The show's cheap execution can't even be escaped in its cop-out character deaths either, as it turns out Aimi ran even further the other way past them so she could be the one to die. It's supposed to be some kind of penance for helping Natsuko and then letting Nobuaki carry her part of the way, but since all the drama got used up on Nobuaki and Riona's petty antics, Aimi's death feels lacking in build-up or impact. It doesn't help that this supposedly somber moment results in another inappropriately hilarious beheading death. As an aside, have you noticed how King's Game has utterly run out of creative deaths by this point? That was supposed to be one of its big selling points!

It's all a poor excuse for pathos, but then the show reminds us how hard it can really stumble by taking us back to that god-forsaken flashback of Nobuaki's first Game! Because this story was actually the previous book in this series' source material, not intended to be presented as a broken-up flashback, the way it just jumps back into this part, with Ria leaping to her fiery death before the final order comes in, cranks the pacing and intensity up to eleven immediately. It's jarringly slapped into the middle of this episode, just one more reminder of why this format was such a bad idea. And while Chiemi's obvious sacrifice is an astoundingly limp finish to a story that swells with an attempt at bombast, the note Nobuaki leaves us on is actually compelling. Not knowing whether he chose to continue the game or accept a punishment is almost interesting by the standards of this show's suspense. If anything, that's the biggest problem with this otherwise ridiculous series; it's so close to good ideas but keeps making bad narrative choices.

For instance, right after teasing us with the compelling mystery of Nobuaki's choice, we jump to Natsuko going full Wacky Races on the other participants instead. Seriously, her initial plan is to flip a road side around to lead to a trap she prepared beforehand, Dirk Dastardly style. While it's annoying to abandon the one interesting plot point this show has ever conceived, at least it reminds us why Natsuko is such an appreciated commodity. Her ridiculously obvious sinister shenanigans result in the other kids comically failing to find their way up the mountain, even rounding back to attempting some sort of point as she works to impress her twisted social Darwinism on a barely-introduced girl named Rina.

The problem is not just that the episode's lowered production values make Rina's breakdown (complete with goofy zombie apparitions of her betrayed friends) come across more silly than scary. It's also that Natsuko had no reason to try to mentally intimidate Rina anyway, since it's impossible to predict that Rina would just freak out and jump off a cliff instead anyway. So why didn't Natsuko just kill Rina the old-fashioned way? The obvious answer is that the series really wanted to hammer home what the King's Game does to a person's psyche, but we've already spent eleven episodes with Natsuko making that clear, so a low-rent version of her who doesn't go all the way is just superfluous. It's just another case of the show being edgy for edge's sake.

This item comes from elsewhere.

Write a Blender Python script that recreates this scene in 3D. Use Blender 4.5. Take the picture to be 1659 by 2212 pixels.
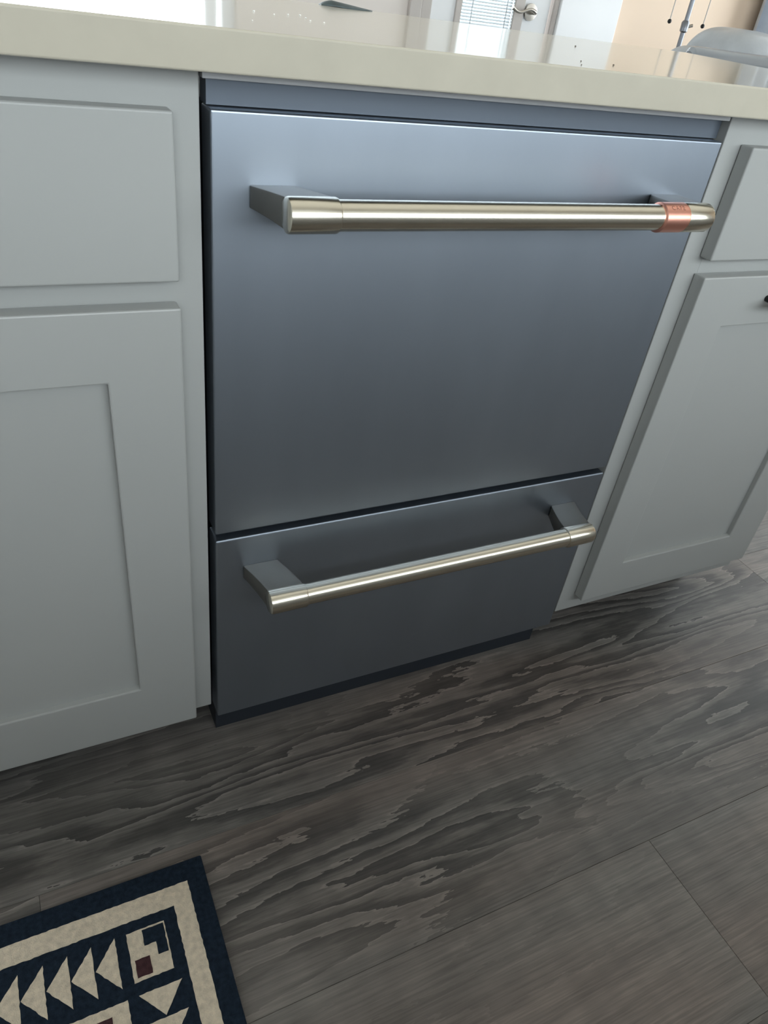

But King's Game failing to execute on its ideas is nothing new at this point. Instead, this episode at least rises back up to the level of ‘amusingly terrible’ again. Rather than depressing, the turns to Baby's First Nihilism are so ham-fisted and impossible to take seriously that it's a relief. I really hope this is the tone this series manages to ride into its last episode, for all our sakes.

Rating: C-

King's Game The Animation is currently streaming on Crunchyroll.